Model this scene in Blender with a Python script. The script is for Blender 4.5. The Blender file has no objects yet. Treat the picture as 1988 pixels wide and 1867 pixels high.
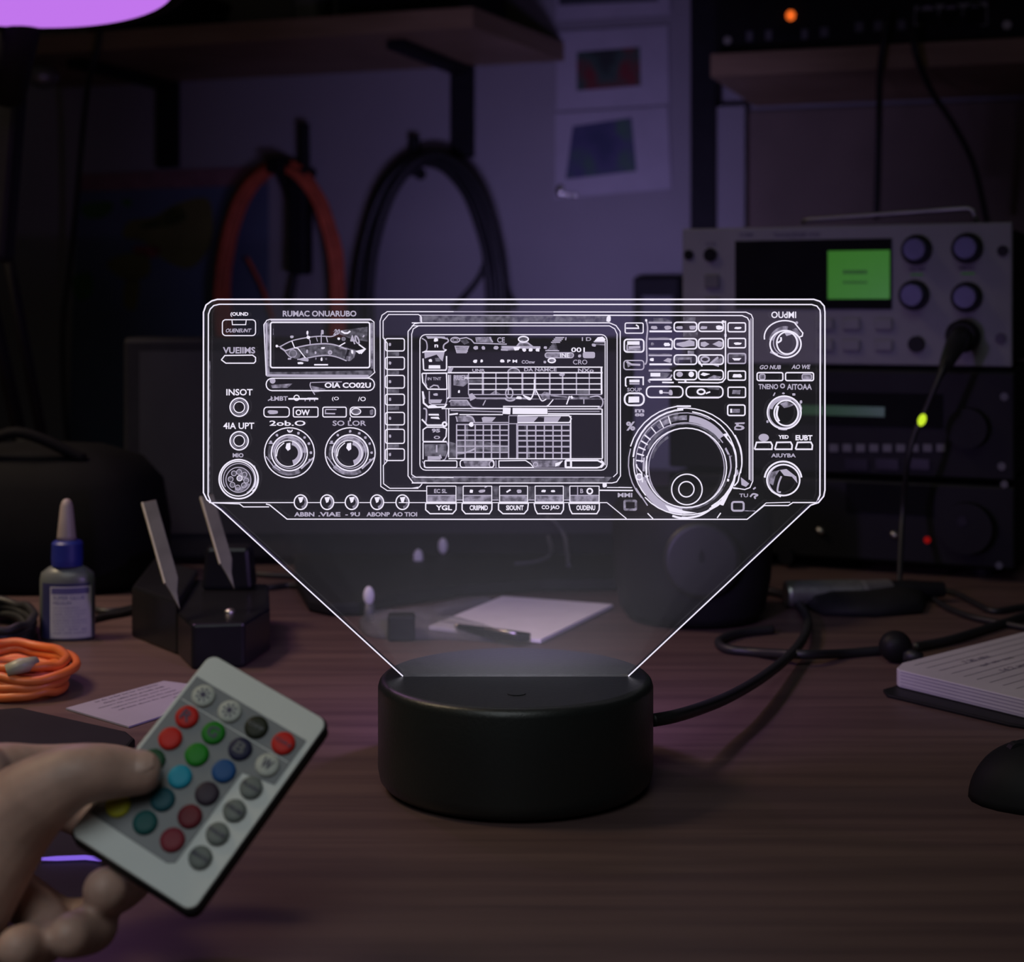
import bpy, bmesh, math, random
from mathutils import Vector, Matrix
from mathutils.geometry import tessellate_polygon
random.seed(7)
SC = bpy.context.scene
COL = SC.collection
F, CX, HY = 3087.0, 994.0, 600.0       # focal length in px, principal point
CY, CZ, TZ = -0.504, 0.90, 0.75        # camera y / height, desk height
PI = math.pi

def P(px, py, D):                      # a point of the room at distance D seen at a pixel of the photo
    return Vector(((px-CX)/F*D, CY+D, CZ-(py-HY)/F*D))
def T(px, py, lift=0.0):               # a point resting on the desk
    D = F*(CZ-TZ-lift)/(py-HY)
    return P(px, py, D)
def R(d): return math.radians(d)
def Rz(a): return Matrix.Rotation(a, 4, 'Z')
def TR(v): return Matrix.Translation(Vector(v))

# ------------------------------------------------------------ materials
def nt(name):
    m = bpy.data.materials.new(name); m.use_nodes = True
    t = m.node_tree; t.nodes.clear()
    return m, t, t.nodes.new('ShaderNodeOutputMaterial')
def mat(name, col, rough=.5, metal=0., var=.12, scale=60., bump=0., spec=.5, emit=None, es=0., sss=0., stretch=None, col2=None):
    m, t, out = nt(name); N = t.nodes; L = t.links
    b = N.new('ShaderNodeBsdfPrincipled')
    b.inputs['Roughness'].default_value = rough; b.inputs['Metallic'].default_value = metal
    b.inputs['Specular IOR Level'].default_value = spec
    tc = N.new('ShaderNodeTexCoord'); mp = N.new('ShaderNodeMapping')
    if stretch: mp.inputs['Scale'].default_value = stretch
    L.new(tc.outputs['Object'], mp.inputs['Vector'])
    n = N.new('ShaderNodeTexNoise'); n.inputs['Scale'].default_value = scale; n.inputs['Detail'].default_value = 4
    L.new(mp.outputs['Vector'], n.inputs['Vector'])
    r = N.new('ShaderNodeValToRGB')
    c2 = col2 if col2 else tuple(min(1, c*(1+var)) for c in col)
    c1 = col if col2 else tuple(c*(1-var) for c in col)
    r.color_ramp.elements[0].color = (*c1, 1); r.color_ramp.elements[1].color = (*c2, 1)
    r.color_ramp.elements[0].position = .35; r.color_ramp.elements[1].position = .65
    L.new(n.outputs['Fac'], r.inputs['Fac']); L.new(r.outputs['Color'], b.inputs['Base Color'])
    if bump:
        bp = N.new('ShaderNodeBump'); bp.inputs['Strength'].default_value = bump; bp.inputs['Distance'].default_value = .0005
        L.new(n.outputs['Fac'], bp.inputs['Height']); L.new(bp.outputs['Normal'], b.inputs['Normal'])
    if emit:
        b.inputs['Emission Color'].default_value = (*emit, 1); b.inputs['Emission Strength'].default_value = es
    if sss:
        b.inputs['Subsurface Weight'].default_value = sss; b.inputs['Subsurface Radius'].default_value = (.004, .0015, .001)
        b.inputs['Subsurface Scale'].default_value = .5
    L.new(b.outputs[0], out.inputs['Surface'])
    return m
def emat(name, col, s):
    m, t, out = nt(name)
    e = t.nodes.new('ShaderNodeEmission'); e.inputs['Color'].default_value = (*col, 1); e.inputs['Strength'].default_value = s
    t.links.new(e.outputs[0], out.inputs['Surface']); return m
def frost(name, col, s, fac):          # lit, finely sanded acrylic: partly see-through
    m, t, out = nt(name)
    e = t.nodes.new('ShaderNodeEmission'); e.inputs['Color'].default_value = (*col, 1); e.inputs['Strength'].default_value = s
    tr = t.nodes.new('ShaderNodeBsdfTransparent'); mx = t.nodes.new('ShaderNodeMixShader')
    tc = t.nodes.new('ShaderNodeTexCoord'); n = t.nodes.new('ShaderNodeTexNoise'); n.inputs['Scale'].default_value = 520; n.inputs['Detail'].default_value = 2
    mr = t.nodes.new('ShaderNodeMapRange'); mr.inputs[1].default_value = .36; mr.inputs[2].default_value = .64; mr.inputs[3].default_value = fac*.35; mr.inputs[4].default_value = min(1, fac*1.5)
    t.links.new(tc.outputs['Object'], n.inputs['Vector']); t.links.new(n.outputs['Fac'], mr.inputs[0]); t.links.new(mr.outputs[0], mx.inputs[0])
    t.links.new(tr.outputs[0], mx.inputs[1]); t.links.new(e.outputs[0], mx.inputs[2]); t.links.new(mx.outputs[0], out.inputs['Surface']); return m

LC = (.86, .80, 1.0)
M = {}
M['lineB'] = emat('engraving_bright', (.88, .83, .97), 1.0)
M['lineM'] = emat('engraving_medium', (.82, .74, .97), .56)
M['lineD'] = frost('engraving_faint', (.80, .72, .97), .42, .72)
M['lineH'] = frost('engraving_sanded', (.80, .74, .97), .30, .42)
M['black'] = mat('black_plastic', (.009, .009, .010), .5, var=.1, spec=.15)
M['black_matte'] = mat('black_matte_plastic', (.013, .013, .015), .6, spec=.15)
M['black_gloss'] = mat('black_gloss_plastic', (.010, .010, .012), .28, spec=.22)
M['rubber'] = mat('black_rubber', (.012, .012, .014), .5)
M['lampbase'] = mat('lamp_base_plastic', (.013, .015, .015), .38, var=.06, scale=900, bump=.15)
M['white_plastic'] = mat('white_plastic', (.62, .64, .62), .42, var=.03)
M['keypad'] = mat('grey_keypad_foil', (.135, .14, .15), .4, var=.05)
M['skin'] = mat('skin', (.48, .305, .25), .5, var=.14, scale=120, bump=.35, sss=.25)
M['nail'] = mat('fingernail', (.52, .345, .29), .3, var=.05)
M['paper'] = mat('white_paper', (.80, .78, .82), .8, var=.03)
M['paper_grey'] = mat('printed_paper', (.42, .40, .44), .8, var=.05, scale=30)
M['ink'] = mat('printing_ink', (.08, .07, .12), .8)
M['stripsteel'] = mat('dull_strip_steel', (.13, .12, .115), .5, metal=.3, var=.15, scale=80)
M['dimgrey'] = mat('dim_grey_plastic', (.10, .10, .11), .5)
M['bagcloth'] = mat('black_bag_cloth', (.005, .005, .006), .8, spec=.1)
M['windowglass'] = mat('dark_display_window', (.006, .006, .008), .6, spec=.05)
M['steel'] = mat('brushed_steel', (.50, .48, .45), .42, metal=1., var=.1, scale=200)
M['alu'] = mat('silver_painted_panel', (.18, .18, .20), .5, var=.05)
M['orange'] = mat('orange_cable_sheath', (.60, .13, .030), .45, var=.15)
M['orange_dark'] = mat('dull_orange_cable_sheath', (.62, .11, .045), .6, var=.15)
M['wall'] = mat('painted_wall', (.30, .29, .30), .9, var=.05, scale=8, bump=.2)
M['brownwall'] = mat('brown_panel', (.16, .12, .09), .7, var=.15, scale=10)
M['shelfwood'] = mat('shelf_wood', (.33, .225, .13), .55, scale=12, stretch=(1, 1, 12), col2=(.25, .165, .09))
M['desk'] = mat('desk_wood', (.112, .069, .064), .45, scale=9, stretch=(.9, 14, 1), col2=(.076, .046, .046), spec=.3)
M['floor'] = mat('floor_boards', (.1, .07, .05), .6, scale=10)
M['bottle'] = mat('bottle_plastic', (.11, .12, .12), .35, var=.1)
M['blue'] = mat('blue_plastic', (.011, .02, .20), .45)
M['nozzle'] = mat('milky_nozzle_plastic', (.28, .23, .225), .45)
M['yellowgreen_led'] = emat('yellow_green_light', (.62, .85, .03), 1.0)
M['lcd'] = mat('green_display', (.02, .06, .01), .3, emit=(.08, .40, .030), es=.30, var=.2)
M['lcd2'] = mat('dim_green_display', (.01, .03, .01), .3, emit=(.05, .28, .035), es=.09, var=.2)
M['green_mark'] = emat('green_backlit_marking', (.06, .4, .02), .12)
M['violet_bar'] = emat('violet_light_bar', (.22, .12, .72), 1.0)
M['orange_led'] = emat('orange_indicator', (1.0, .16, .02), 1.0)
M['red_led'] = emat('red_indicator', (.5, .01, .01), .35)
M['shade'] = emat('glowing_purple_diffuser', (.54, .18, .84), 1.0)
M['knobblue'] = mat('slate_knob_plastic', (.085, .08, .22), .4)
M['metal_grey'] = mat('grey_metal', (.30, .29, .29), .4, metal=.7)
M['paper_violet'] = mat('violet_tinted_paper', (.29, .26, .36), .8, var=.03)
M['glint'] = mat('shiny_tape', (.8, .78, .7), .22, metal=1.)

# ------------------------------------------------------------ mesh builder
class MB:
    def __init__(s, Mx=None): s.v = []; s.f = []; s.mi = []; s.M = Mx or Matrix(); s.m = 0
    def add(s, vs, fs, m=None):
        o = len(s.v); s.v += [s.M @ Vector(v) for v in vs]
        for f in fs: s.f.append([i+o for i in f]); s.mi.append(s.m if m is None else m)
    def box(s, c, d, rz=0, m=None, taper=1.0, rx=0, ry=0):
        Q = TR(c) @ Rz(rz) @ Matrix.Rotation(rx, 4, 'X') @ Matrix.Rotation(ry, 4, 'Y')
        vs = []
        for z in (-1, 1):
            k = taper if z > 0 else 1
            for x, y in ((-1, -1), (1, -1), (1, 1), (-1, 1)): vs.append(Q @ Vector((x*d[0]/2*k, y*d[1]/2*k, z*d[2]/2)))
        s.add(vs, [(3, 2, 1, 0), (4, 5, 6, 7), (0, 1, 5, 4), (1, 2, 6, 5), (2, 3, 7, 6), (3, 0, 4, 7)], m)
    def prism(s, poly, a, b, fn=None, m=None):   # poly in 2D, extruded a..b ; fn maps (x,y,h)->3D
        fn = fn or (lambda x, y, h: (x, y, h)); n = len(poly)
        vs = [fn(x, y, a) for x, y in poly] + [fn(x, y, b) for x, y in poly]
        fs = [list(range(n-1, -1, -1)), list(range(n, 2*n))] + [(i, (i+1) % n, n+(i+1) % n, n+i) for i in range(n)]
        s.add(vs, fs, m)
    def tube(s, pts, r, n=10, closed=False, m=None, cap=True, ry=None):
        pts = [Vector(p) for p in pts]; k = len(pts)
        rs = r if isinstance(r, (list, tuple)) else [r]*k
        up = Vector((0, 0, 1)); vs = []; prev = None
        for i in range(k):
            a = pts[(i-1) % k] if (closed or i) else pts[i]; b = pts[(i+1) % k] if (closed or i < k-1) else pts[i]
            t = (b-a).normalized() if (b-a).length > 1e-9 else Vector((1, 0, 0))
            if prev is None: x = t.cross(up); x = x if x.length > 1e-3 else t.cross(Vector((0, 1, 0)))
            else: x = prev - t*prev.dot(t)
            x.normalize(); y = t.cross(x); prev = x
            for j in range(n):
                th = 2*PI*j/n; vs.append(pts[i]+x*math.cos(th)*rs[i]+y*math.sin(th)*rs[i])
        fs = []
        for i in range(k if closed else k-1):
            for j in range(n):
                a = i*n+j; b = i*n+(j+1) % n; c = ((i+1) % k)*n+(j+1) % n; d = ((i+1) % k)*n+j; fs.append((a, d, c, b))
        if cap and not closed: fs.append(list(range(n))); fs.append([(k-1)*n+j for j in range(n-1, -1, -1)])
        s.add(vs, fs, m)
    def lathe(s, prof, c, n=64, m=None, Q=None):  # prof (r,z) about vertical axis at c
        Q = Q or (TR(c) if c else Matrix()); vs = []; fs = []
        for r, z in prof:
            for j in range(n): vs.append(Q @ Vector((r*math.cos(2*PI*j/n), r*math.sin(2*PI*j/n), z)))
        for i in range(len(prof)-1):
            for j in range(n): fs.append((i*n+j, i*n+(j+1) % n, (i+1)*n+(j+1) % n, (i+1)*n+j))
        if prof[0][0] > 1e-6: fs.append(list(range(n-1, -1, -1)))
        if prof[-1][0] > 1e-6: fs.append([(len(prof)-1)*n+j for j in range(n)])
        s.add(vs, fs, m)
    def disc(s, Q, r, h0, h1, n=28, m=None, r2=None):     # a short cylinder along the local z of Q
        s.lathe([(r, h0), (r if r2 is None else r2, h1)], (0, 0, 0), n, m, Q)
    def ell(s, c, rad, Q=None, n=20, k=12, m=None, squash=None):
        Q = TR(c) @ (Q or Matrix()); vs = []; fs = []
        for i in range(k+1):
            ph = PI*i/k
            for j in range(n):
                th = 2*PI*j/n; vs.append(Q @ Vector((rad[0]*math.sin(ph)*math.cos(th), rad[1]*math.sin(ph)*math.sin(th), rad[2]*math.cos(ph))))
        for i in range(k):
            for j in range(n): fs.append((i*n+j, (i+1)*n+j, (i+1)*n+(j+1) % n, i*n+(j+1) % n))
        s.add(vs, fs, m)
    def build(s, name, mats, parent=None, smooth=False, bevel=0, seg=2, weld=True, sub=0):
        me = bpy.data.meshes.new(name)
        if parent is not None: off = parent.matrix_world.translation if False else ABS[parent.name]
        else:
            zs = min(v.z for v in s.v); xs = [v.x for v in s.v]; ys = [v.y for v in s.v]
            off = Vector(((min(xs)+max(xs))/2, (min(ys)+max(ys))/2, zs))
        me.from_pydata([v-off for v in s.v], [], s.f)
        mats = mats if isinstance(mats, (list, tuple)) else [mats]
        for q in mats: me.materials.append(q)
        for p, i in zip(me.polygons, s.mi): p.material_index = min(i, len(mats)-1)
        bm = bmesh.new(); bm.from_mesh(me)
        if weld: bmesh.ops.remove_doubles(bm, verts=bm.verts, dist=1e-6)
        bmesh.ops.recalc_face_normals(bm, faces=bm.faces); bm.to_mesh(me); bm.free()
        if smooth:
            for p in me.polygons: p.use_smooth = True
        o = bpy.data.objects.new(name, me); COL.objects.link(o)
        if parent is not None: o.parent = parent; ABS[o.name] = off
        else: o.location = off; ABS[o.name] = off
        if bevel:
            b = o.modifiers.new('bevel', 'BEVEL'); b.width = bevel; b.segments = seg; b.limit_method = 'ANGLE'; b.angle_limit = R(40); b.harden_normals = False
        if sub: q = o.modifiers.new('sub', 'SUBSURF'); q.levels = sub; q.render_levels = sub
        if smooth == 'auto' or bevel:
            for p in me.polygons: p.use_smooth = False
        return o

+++

> _Given instruction_:
Repeat, word for word and with no pictures, only the lines running from the beginning of the data to the line that contains "PI = math.pi".

> _Solution_:
Model this scene in Blender with a Python script. The script is for Blender 4.5. The Blender file has no objects yet. Treat the picture as 1988 pixels wide and 1867 pixels high.
import bpy, bmesh, math, random
from mathutils import Vector, Matrix
from mathutils.geometry import tessellate_polygon
random.seed(7)
SC = bpy.context.scene
COL = SC.collection
F, CX, HY = 3087.0, 994.0, 600.0       # focal length in px, principal point
CY, CZ, TZ = -0.504, 0.90, 0.75        # camera y / height, desk height
PI = math.pi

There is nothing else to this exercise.